TSA Says Screener Goof Caused Evacuation at Chicago Midway

Dec. 15, 2004
Employee accidentally loaded old images of guns, grenades into security computer

Airport passenger screeners, not a computer glitch, were to blame for the false-alarm evacuations of Midway Airport and two other airports earlier this month, federal authorities said.

Originally, Transportation Security Administration officials said software had faltered in a computer program aimed at making sure screeners are paying attention at airport checkpoints.

But an inspection of those baggage screening machines at Midway, Washington's Dulles International and Miami International airports determined screeners didn't follow proper procedure in logging off the machine during a shift change.

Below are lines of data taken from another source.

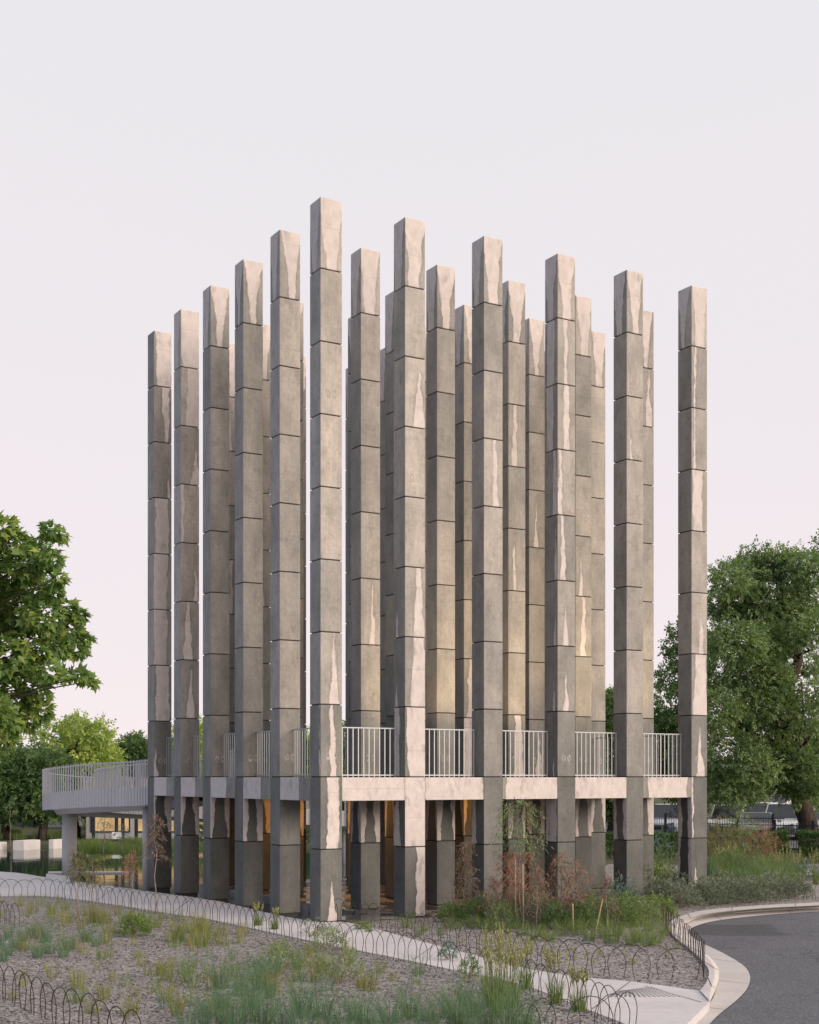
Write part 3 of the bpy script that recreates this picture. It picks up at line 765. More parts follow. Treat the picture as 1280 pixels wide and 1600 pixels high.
# ------------------------------------------------------------------ deck with edge beams and rails
deck = empty('raised_deck', grid(2.6, 2.6, 2.5), 0, label='concrete deck slab with pale edge beams between the columns', cat='deck')
dk = deck.matrix_world
def in_deck(p): return Vector(p) - deck.location
sb = MB()
A, B, C_, D_ = grid(0.17, 0.17), grid(5.08, 0.17), grid(5.08, 5.08), grid(0.17, 5.08)
sb.prism([in_deck(p) for p in (A, B, C_, D_)], 0.22, 0.48)
slab = sb.build('slab', M['soffit'], deck)
BL = SP - W - 0.006
bm_ = MB(); bm_.box((-BL/2, 0.0, 0.0), (BL/2, 0.34, 0.49))
BEAM = bevel(bm_.mesh('edge_beam', M['seg']), 0.008, 2)
beam_patch_R = [(0.02,1.2,1.2),(0.0,0.74,0.74),(0.06,0.72,0.72),(-0.02,0.80,0.80),(0.02,0.60,0.60)]
for side in range(4):
    for b_ in range(5):
        f = b_ + W/SP + (SP-W)/2/SP
        if side == 0: p, rz = grid(f, 0) + LV*0.004, TH
        elif side == 1: p, rz = grid(0, f) + RV*0.004, TH - math.pi/2
        elif side == 2: p, rz = grid(f, 5) + LV*(W-0.004), TH + math.pi
        else: p, rz = grid(5, f) + RV*(W-0.004), TH + math.pi/2
        o = link('edge_beam', BEAM, deck, in_deck(Vector((p.x, p.y, 2.5))), rz)
        if side == 0: pf = beam_patch_R[b_]
        elif side == 1: pf = (-0.26, 0.48, 0.48)
        else: pf = (0.0, 0.66, 0.66)
        o['patch_front'] = list(pf); o['patch_side'] = list(NO); o['tone'] = [0.8, 1.0, 3.1*b_+side]; o['marks'] = [0.0, 0.0, 0.0]
# downlights under the slab: they throw the warm glow on floor and inner columns
for (i, j, e) in ((1.62, 2.62, 32), (1.62, 3.62, 20), (3.12, 1.62, 15)):
    p = grid(i, j)
    L = empty('ceiling_light', (p.x, p.y, 2.72), 0, label={1.62: 'small warm lamp under the deck between inner columns', 3.12: 'small warm lamp under the deck behind the saplings'}[i] if j != 3.62 else 'small warm lamp under the deck on the pond side', cat='lamp', group='warm lamps under the deck')
    h = MB(); h.tube([(0,0,-0.0),(0,0,-0.05)], [0.14, 0.14], 16); h.build('housing', M['black'], L)
    le = MB(); le.tube([(0,0,-0.052),(0,0,-0.066)], [0.12, 0.11], 16); le.build('lens', M['lamp'], L)
    ld = bpy.data.lights.new('lamp_light', 'AREA'); ld.shape = 'DISK'; ld.size = 0.22; ld.energy = e; ld.color = (1.0, 0.46, 0.11)
    lo = bpy.data.objects.new('lamp_light', ld); COL.objects.link(lo); lo.parent = L; lo.location = (0, 0, -0.08)

for q, f in enumerate((1.62, 2.62, 3.62, 4.62)):
    p = grid(f, 0.27)
    U = empty('deck_uplight', (p.x, p.y, 2.977), TH, label=f'small warm uplight set on the deck behind the {ORD[1+q]} garden front bay', cat='lamp', group='warm uplights on the deck')
    h = MB(); h.tube([(0,0,-0.05),(0,0,0.004)], [0.07, 0.07], 14); h.build('housing', M['black'], U)
    le = MB(); le.tube([(0,0,0.0045),(0,0,0.009)], [0.055, 0.05], 14); le.build('lens', M['lamp'], U)
    ld = bpy.data.lights.new('uplight', 'SPOT'); ld.energy = 620; ld.color = (1.0, 0.72, 0.40); ld.spot_size = rad(70); ld.spot_blend = 1.0; ld.shadow_soft_size = 0.12
    lo = bpy.data.objects.new('uplight', ld); COL.objects.link(lo); lo.parent = U; lo.location = (0, 0, 0.05)
    lo.rotation_euler = (rad(180-32), 0, 0)
# balustrades: flat bars between two thin rails, one panel in each bay
def rail_panel():
    b = MB(); L_ = SP - W - 0.10; n = 11
    for k_ in range(n+1):
        x = -L_/2 + L_*k_/n
        wd = 0.011 if k_ not in (0, n) else 0.014
        b.box((x-wd, -0.005, 0.0), (x+wd, 0.005, 1.035))
    return b.mesh('bars', M['rail'])
RAILB = rail_panel()
tb = MB(); L_ = SP - W - 0.07; tb.box((-L_/2, -0.016, 1.036), (L_/2, 0.016, 1.060)); TOPR = tb.mesh('top_rail', M['rail'])
tb = MB(); tb.box((-L_/2, -0.012, 0.03), (L_/2, -0.006, 0.055)); BOTR = tb.mesh('bottom_rail', M['rail'])
names4 = ['garden front', 'pond side', 'back', 'road end']
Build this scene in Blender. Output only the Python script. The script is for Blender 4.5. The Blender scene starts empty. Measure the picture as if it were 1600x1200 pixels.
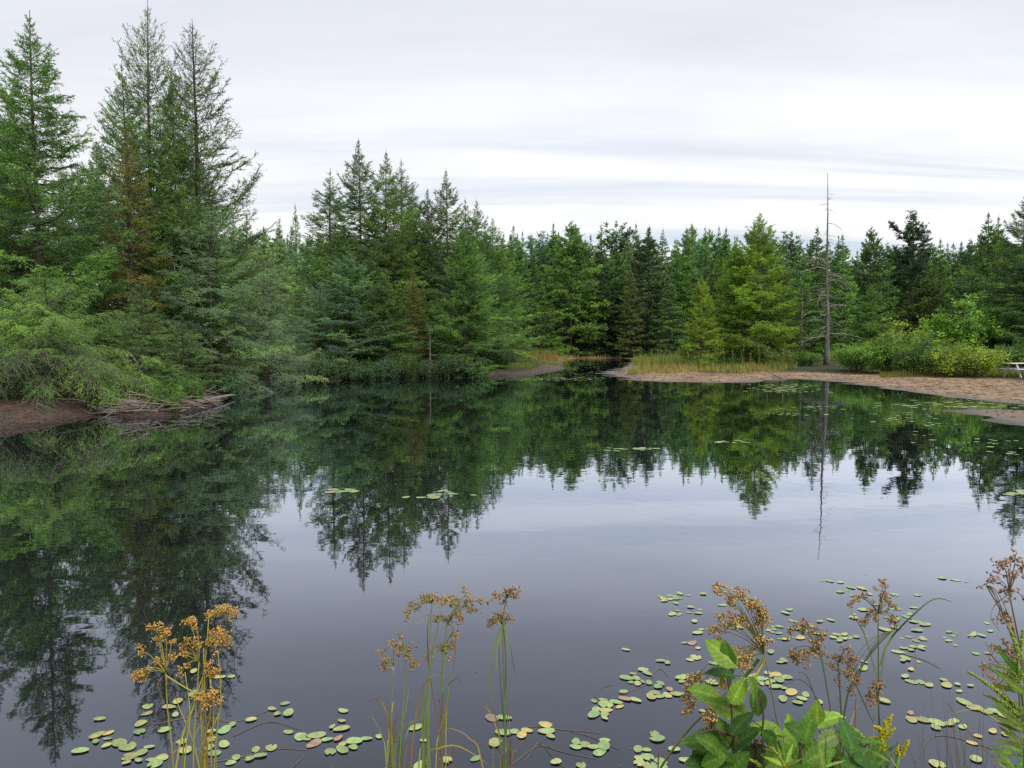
import bpy, math, random
import numpy as np

random.seed(7)
RNG = np.random.default_rng(11)
R_ = math.radians
S = bpy.context.scene
COL = S.collection
TAU = 2*math.pi

# ------------------------------------------------------------------ camera
CAM_H, FPX, HZ = 2.0, 1150.0, 537.0          # eye height, focal length (px of a 1600 px frame), horizon row
PITCH = math.atan((600-HZ)/FPX)
cam_d = bpy.data.cameras.new('camera')
cam = bpy.data.objects.new('camera', cam_d)
COL.objects.link(cam)
cam.location = (0, 0, CAM_H)
cam.rotation_euler = (math.pi/2-PITCH, 0, 0)
cam_d.sensor_width = 36
cam_d.lens = 36*FPX/1600
cam_d.clip_start = 0.05
cam_d.clip_end = 6000
S.camera = cam

# ------------------------------------------------------------------ exposure and render settings
S.view_settings.view_transform = 'Standard'
S.view_settings.look = 'None'
S.view_settings.gamma = 1
S.view_settings.exposure = 0.85
try:
    S.view_settings.use_curve_mapping = False
except Exception:
    pass
S.render.engine = 'CYCLES'
cy = S.cycles
cy.max_bounces = 6
cy.diffuse_bounces = 4
cy.glossy_bounces = 3
cy.transmission_bounces = 3
cy.transparent_max_bounces = 4
cy.use_denoising = False
cy.caustics_reflective = False
cy.caustics_refractive = False

# ------------------------------------------------------------------ node helpers
def nd(nt, typ, **kw):
    n = nt.nodes.new(typ)
    for k, v in kw.items():
        if k.startswith('i_'):
            n.inputs[k[2:].replace('_', ' ')].default_value = v
        else:
            setattr(n, k, v)
    return n

def ramp(nt, stops, interp='LINEAR'):
    n = nt.nodes.new('ShaderNodeValToRGB')
    n.color_ramp.interpolation = interp
    e = n.color_ramp.elements
    while len(e) < len(stops):
        e.new(0.5)
    for el, (p, c) in zip(e, stops):
        el.position = p
        el.color = (c, c, c, 1) if isinstance(c, (int, float)) else (*c, 1)
    return n

def mixc(nt, fac, a, b, mode='MIX'):
    n = nt.nodes.new('ShaderNodeMix')
    n.data_type = 'RGBA'
    n.blend_type = mode
    for k_, val in ((0, fac), (6, a), (7, b)):
        sock = n.inputs[k_]
        if isinstance(val, bpy.types.NodeSocket):
            nt.links.new(val, sock)
        elif isinstance(val, (int, float)):
            sock.default_value = val if k_ == 0 else (val, val, val, 1)
        else:
            sock.default_value = (*val, 1) if len(val) == 3 else val
    return n.outputs[2]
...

That allowed archived images of weapons -- a grenade at Midway and guns in Washington and Miami -- that were saved for training purposes to be displayed when other bags were scanned, TSA spokeswoman Amy von Walter said.

"For training purposes we allow screeners to keep [images] of real objects for training purposes. Unfortunately in these cases the archived image was pulled up and not closed out." she said.

"When the image was there for the next screener it led to confusion over whether it was a real object."

Von Walter said the screeners to blame for the three evacuations will be sent to "remedial training" as a reminder to close out those archived images. It's unclear if any of them will be disciplined for their mistakes, she said.

Regardless of the cause, Chicago officials say they will still ask the the federal government to reimburse the city for its police response to the Midway evacuation Nov. 15. City officials said they are still trying to determine how much it cost to respond to the evacuation call.

"We feel if this [problem] happened once it was a mistake, but when it happened twice [the FAA] should have notified all airports. We probably would have handled it differently," aviation department spokeswoman Annette Martinez said. "We incurred a lot of cost and inconvenienced passengers traveling that day."

Von Walter said the evacuation call was the right one, saying the TSA has a "duty to investigate any question of a possible weapon on the secure side of an airport."

The TSA, however, is looking to make software improvements aimed at preventing similar occurrences, von Walter said.